Bob: The Museum traces the rise and subsequent fall of the Negro Leagues through an exhibit that features multi-media displays, interactive kiosks, artifacts, vintage baseball uniforms, photos and text panels. There are also a set of free-standing lockers in tribute to the 35 players and officials from the Negro Leagues who are enshrined in the National Baseball Hall of Fame in Cooperstown, NY. The centerpiece of the Museum is the Field of Legends which is a miniature baseball diamond that features 10 life-size statues of Negro League greats who are cast in position as if they were playing a game. The statues represent the first group of Negro League players to be inducted into the National Baseball Hall of Fame.

Matt: Major League Baseball has some famous moments, like the Catch, the Shot Heard ‘Round the World, and the Called Shot. Are there any plays in the Negro Leagues’ history that are as famous as those?
Bob: Josh Gibson hitting a ball completely out of Yankee Stadium; Satchel Paige intentionally walking the bases loaded to face the legendary Josh Gibson in the 1942 Negro Leagues World Series and striking him out on three pitches after telling Gibson what he was going to throw him; Smokey Joe Williams striking out 27 in a game against the Kansas City Monarchs.

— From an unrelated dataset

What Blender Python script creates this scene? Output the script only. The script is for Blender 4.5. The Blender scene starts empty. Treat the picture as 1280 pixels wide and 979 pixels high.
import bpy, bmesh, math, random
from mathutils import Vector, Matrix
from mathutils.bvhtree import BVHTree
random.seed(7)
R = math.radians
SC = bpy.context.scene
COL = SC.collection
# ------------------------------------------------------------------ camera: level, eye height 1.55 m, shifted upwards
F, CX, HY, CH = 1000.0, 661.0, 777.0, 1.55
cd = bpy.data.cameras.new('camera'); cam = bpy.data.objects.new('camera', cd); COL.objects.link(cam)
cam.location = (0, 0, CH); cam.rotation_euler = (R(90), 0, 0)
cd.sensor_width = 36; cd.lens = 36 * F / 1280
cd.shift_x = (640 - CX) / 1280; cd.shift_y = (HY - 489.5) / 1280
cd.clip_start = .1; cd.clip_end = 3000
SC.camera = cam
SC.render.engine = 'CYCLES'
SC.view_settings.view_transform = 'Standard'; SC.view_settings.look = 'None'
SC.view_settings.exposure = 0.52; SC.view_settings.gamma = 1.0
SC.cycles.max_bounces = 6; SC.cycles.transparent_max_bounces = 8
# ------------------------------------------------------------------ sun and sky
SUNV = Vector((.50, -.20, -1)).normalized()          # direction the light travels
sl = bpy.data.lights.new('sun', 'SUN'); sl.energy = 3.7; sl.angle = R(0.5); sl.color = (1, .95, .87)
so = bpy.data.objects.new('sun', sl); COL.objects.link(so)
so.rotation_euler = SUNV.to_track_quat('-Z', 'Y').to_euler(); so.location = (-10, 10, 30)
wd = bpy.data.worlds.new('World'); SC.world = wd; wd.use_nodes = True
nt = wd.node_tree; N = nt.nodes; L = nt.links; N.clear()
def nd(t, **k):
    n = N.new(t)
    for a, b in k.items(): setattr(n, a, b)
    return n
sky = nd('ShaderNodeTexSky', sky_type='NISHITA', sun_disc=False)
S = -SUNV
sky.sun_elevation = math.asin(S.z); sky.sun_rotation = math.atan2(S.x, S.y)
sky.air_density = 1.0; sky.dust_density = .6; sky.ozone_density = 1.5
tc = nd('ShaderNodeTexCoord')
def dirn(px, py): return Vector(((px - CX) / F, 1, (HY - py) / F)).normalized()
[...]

Matt: In your opinion, who is the greatest player to ever play in the history of the Negro Leagues?
Bob: Tough question because there were so many great players in the Negro Leagues who never got the opportunity to play in the Major Leagues. When you look at great players like Jackie Robinson, Hank Aaron, Willie Mays, Ernie Banks and Roy Campanella, we get an understanding of the talent that was in the Negro Leagues as they were all young stars in the Negro Leagues. For me, it comes down to three players: Oscar Charleston, Josh Gibson (see pic below) and Martin Dihigo. Oscar Charleston is considered by many to be the best all-around baseball player of any color. Josh Gibson was arguably the greatest hitter the sport has seen and was an outstanding catcher. Martin Dihigo was the most versatile baseball player ever. Dihigo played all nine positions and played them well. If I had to select one player it would be Josh Gibson.


Matt: The Negro League teams had some pretty cool names. Which one is your favorite?
Bob: I need to start at home with the great Kansas City Monarchs (see logo below), Baltimore Elite (pronounced E-light) Giants, Cuban X Giants, Homestead Grays, and Indianapolis Clowns are a few of my favorites.


Matt: How can you and the rest of the Negro Leagues Museum increase the popularity of the Negro Leagues?
Bob: We’re making every effort to partner with Major League Baseball (MLB), MLB teams and players to help promote the history of the Negro Leagues to baseball fans. We have also been conducting interviews and going around the country to speak/lecture about the history of the Negro Leagues. Recently, we’ve begun emphasizing social media to try and make more fans aware of this great history.

Well, that's the interview. Shout out to Bob Kendrick for taking the time to answer my questions. Thanks for reading this interview. I hope you enjoyed it and check back in a few days for more of "all the buzz on what wuzz."

1 comment:

  1. I've both been to the museum & talked to Bob in the past. The museum is an awesome place, but beware there is a no picture rule at the NLBM. When people ask me about Bob, the only thing I can say about the man is that he is extremely passionate about the Negro Leagues and he is such a nice man.